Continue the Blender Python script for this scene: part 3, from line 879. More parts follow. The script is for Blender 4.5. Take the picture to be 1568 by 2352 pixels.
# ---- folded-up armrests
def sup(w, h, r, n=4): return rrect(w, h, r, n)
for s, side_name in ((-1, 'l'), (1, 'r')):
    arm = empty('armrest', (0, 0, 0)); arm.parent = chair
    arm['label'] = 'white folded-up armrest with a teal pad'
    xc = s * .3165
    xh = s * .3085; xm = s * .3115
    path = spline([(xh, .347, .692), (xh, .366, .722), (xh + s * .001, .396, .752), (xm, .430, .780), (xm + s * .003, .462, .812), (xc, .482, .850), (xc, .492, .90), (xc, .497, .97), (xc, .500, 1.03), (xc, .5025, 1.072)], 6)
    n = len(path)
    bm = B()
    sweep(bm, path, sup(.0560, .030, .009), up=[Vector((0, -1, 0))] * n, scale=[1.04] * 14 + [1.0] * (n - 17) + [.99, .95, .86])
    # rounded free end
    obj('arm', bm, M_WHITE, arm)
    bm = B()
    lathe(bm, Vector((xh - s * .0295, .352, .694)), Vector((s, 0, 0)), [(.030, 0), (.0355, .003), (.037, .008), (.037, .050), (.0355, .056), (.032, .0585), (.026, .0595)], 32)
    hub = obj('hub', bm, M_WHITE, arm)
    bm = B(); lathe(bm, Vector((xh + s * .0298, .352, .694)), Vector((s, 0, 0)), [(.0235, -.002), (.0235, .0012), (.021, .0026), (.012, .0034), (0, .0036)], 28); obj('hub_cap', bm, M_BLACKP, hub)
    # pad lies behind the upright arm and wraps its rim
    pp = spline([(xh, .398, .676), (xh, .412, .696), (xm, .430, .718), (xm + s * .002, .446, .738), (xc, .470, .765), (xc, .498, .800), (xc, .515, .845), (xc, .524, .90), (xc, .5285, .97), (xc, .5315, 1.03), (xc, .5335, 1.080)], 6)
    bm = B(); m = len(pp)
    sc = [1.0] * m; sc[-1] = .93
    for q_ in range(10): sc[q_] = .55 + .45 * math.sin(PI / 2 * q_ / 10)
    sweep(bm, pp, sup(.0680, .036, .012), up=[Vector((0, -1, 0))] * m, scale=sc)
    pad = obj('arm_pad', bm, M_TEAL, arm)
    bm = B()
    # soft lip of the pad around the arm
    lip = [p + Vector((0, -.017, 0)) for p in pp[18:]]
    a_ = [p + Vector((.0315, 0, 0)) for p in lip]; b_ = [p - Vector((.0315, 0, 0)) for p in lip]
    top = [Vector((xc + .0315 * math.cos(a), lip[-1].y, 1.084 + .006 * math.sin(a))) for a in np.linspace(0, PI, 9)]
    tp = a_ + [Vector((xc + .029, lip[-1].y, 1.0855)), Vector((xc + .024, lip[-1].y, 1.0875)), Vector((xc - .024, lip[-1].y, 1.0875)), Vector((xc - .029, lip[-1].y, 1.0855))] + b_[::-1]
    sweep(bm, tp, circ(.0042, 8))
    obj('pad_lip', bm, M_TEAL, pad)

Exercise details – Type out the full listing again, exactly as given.

Task output –
Continue the Blender Python script for this scene: part 3, from line 879. More parts follow. The script is for Blender 4.5. Take the picture to be 1568 by 2352 pixels.
# ---- folded-up armrests
def sup(w, h, r, n=4): return rrect(w, h, r, n)
for s, side_name in ((-1, 'l'), (1, 'r')):
    arm = empty('armrest', (0, 0, 0)); arm.parent = chair
    arm['label'] = 'white folded-up armrest with a teal pad'
    xc = s * .3165
    xh = s * .3085; xm = s * .3115
    path = spline([(xh, .347, .692), (xh, .366, .722), (xh + s * .001, .396, .752), (xm, .430, .780), (xm + s * .003, .462, .812), (xc, .482, .850), (xc, .492, .90), (xc, .497, .97), (xc, .500, 1.03), (xc, .5025, 1.072)], 6)
    n = len(path)
    bm = B()
    sweep(bm, path, sup(.0560, .030, .009), up=[Vector((0, -1, 0))] * n, scale=[1.04] * 14 + [1.0] * (n - 17) + [.99, .95, .86])
    # rounded free end
    obj('arm', bm, M_WHITE, arm)
    bm = B()
    lathe(bm, Vector((xh - s * .0295, .352, .694)), Vector((s, 0, 0)), [(.030, 0), (.0355, .003), (.037, .008), (.037, .050), (.0355, .056), (.032, .0585), (.026, .0595)], 32)
    hub = obj('hub', bm, M_WHITE, arm)
    bm = B(); lathe(bm, Vector((xh + s * .0298, .352, .694)), Vector((s, 0, 0)), [(.0235, -.002), (.0235, .0012), (.021, .0026), (.012, .0034), (0, .0036)], 28); obj('hub_cap', bm, M_BLACKP, hub)
    # pad lies behind the upright arm and wraps its rim
    pp = spline([(xh, .398, .676), (xh, .412, .696), (xm, .430, .718), (xm + s * .002, .446, .738), (xc, .470, .765), (xc, .498, .800), (xc, .515, .845), (xc, .524, .90), (xc, .5285, .97), (xc, .5315, 1.03), (xc, .5335, 1.080)], 6)
    bm = B(); m = len(pp)
    sc = [1.0] * m; sc[-1] = .93
    for q_ in range(10): sc[q_] = .55 + .45 * math.sin(PI / 2 * q_ / 10)
    sweep(bm, pp, sup(.0680, .036, .012), up=[Vector((0, -1, 0))] * m, scale=sc)
    pad = obj('arm_pad', bm, M_TEAL, arm)
    bm = B()
    # soft lip of the pad around the arm
    lip = [p + Vector((0, -.017, 0)) for p in pp[18:]]
    a_ = [p + Vector((.0315, 0, 0)) for p in lip]; b_ = [p - Vector((.0315, 0, 0)) for p in lip]
    top = [Vector((xc + .0315 * math.cos(a), lip[-1].y, 1.084 + .006 * math.sin(a))) for a in np.linspace(0, PI, 9)]
    tp = a_ + [Vector((xc + .029, lip[-1].y, 1.0855)), Vector((xc + .024, lip[-1].y, 1.0875)), Vector((xc - .024, lip[-1].y, 1.0875)), Vector((xc - .029, lip[-1].y, 1.0855))] + b_[::-1]
    sweep(bm, tp, circ(.0042, 8))
    obj('pad_lip', bm, M_TEAL, pad)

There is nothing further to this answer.